Mas não há outra forma de lidar com a realidade (e não o problema) dos fogos rurais já que a alternativa é enterrar cada vez mais recursos a lutar — tal como D. Quixote — contra moinhos de vento que nunca podem ser vencidos, nem interessa vencê-los porque não são o nosso inimigo.


Porque pensamos que a culpa é sempre dos outros?

É um erro de percepção estatística.

No fundo, é muito improvável que um incêndio comece numa propriedade em particular, acontece uma ignição em cada milhão de anos mas, uma vez começado, vai-se propagar por milhares de propriedades.

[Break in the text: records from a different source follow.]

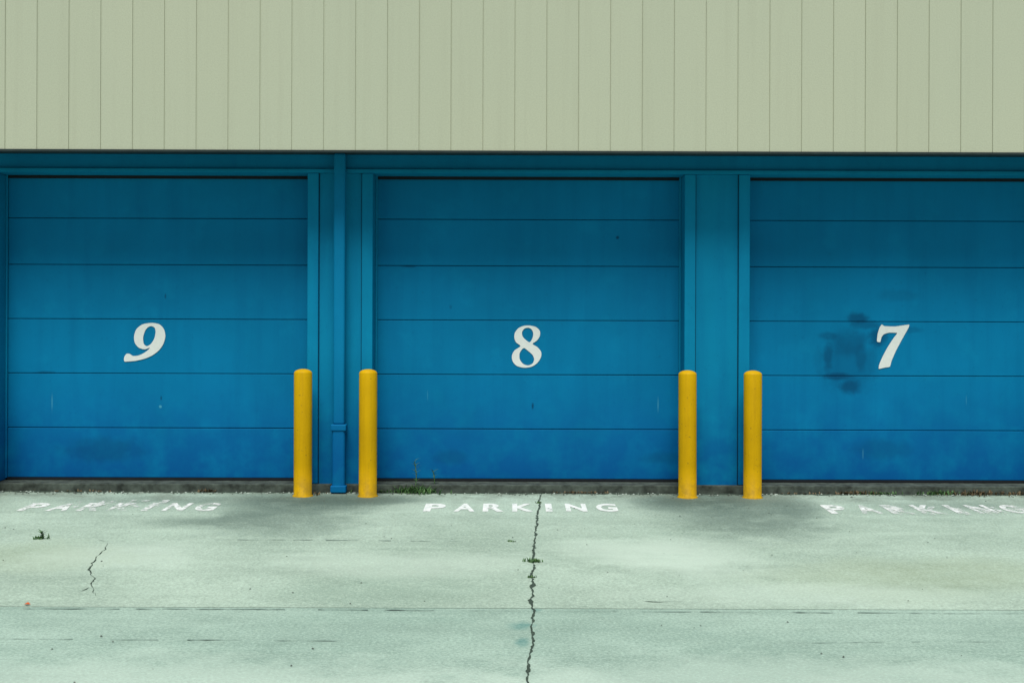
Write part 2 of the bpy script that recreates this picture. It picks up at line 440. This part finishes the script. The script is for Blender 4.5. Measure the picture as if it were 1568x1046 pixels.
for cx in (cols[1], cols[4], cols[0], cols[5]):
    bollard(cx-.31, YB); bollard(cx+.31, YB)

# ------------------------------------------------------------------ weeds
def weed(px, py, spread=.08, h=.08, n=30, stem=0, mat=None, elong=1., seed=0):
    r = random.Random(seed+int(px)); X, Y = G(px, py); v = []; f = []
    def blade(x, y, z, a, L, w, lean):
        s = len(v); dx, dy = math.cos(a), math.sin(a)
        for t, ww in ((0, w), (.4, w*1.15), (.8, w*.6), (1, 0)):
            cxx = x+dx*lean*L*t*t; cyy = y+dy*lean*L*t*t; cz = z+L*t*(1-.35*lean*t)
            v.append((cxx-dy*ww, cyy+dx*ww, cz)); v.append((cxx+dy*ww, cyy-dx*ww, cz))
        for k in range(3): f.append((s+2*k, s+2*k+1, s+2*k+3, s+2*k+2))
    for _ in range(n):
        x = X+r.gauss(0, spread*.5*elong); y = Y+r.gauss(0, spread*.3)
        if y > -.06: y = -.065
        blade(x, y, zg(y)+.002, r.uniform(0, 6.28), h*r.uniform(.4, 1.1), r.uniform(.003, .008), r.uniform(.2, 1.3))
    if stem:
        z0 = zg(Y); s = len(v)
        for k in range(9):
            t = k/8; x = X+.02*math.sin(t*3); v.append((x-.004, Y, z0+stem*t)); v.append((x+.004, Y, z0+stem*t))
        for k in range(8): f.append((s+2*k, s+2*k+1, s+2*k+3, s+2*k+2))
        for k in range(18):
            t = r.uniform(.25, 1); x = X+.02*math.sin(t*3)
            blade(x, Y, z0+stem*t, r.choice((0, 3.14))+r.uniform(-.6,.6), r.uniform(.02,.06), .006, 1.)
    return mesh_obj('weed', v, f, mat or M_leaf)
weed(635, 754, .20, .10, 170, .30)
weed(663, 752, .04, .05, 14, .20)
weed(817, 860, .05, .035, 50)
weed(816, 884, .03, .02, 20)
weed(825, 770, .03, .02, 24)
weed(63, 825, .05, .045, 30, .05)
weed(785, 829, .02, .02, 10)
weed(320, 752, .09, .045, 50, 0, M_dry)
weed(868, 753, .10, .03, 60, 0, M_dry, elong=2)
weed(905, 753, .08, .03, 40, 0, M_dry, elong=2)
weed(1310, 756, .10, .05, 80, 0, M_dry, elong=2.)
weed(1345, 756, .10, .04, 60, 0, M_leaf, elong=2)
weed(1440, 757, .10, .06, 90, 0, M_leaf, elong=2)
weed(1490, 757, .14, .06, 110, 0, M_dry, elong=2)
weed(1548, 757, .10, .05, 60, 0, M_dry, elong=2)
weed(475, 757, .10, .04, 40, 0, M_dry, elong=1.5)
weed(600, 752, .10, .04, 40, 0, M_leaf, elong=2.5)
weed(120, 751, .10, .03, 30, 0, M_dry, elong=3)
weed(1240, 755, .10, .03, 30, 0, M_dry, elong=3)

def litter(name, n, area, mat, smin, smax, seed):
    r = random.Random(seed); v = []; f = []
    for _ in range(n):
        x, y = area(r); s = r.uniform(smin, smax); b = len(v); z = zg(y)
        for k in range(6):
            a = k*math.pi/3; v.append((x+s*math.cos(a)*r.uniform(.6,1.2), y+s*math.sin(a)*r.uniform(.6,1.2), z+.002))
        v.append((x, y, z+.002+s*.7))
        for k in range(6): f.append((b+k, b+(k+1) % 6, b+6))
    return mesh_obj(name, v, f, mat)
M_peb = plain('pebble_grey', (.10, .12, .10), .9); M_pebw = plain('paint_chip_pale', (.42, .50, .44), .8)
litter('gravel', 500, lambda r: (r.uniform(-6, 6), -.07-abs(r.gauss(0, .06))), M_peb, .004, .014, 1)
litter('gravel', 170, lambda r: (r.uniform(-6, 6), r.uniform(-7, -.3)), M_peb, .003, .009, 2)
litter('paint_chips', 260, lambda r: (r.uniform(-6, 6), -.06-abs(r.gauss(0, .05))), M_pebw, .005, .015, 3)
M_or = plain('orange_leaf', (.6, .12, .03), .7)
X, Y = G(43, 926)
mesh_obj('fallen_leaf', [(X-.02,Y,zg(Y)+.006),(X,Y-.015,zg(Y)+.012),(X+.022,Y,zg(Y)+.007),(X,Y+.015,zg(Y)+.018)], [(0,1,2,3)], M_or)

# ------------------------------------------------------------------ light
w = bpy.data.worlds.new('World'); S.world = w; w.use_nodes = True
nt = w.node_tree; bg = nt.nodes['Background']
sky = nt.nodes.new('ShaderNodeTexSky'); sky.sky_type = 'NISHITA'; sky.sun_disc = False
el, az = math.radians(60), math.radians(184)
sky.sun_elevation = el; sky.sun_rotation = az; sky.air_density = 1.0; sky.dust_density = 2.0; sky.ozone_density = 1.0
nt.links.new(sky.outputs[0], bg.inputs[0]); bg.inputs[1].default_value = .07
L = bpy.data.lights.new('sun', 'SUN'); L.energy = 3.7; L.angle = math.radians(32); L.color = (1, .975, .91)
so = link(bpy.data.objects.new('sun', L))
d = Vector((math.sin(az)*math.cos(el), math.cos(az)*math.cos(el), math.sin(el)))
so.rotation_euler = d.to_track_quat('Z', 'Y').to_euler(); so.location = (0, -10, 20)

# ------------------------------------------------------------------ camera
cam = bpy.data.cameras.new('camera'); cam.sensor_width = 36; cam.lens = F/1568*36
cam.clip_end = 1500; cam.clip_start = .05
co = link(bpy.data.objects.new('camera', cam)); co.location = (0, -D, H)
co.rotation_euler = (math.radians(90), math.radians(-.2), 0)
S.camera = co
S.view_settings.view_transform = 'Standard'; S.view_settings.look = 'None'; S.view_settings.exposure = 0
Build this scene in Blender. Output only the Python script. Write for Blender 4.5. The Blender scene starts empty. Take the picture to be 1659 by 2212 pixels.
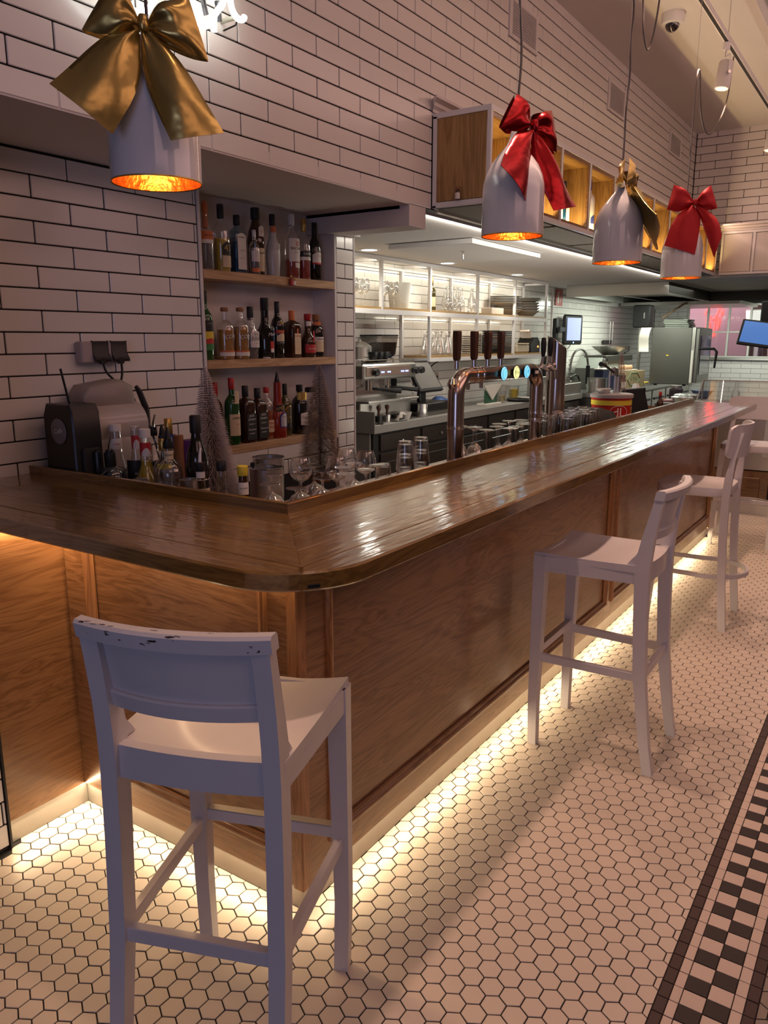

Olhando apenas para uma propriedade em particular que ardeu, o incêndio vem sempre de um vizinho (só começa na nossa propriedade, uma vez num milhão de anos) e, por isso, parece que a culpa é sempre dos outros e causado por mãos criminosas. 

Mas não porque basta uma iginição para queimar 100 mil propriedades. Então, mesmo a probabilidade sendo muito pequena, uma em cada milhão de anos, havendo um milhão de propriedades ligadas entre si, as propriedades vão arder todos os anos.

Se a corrente tem um milhão de elos e cada elo tem uma probabilidade de um num milhão de quebrar, a probabilidade de a corrente quebrar é de 63%.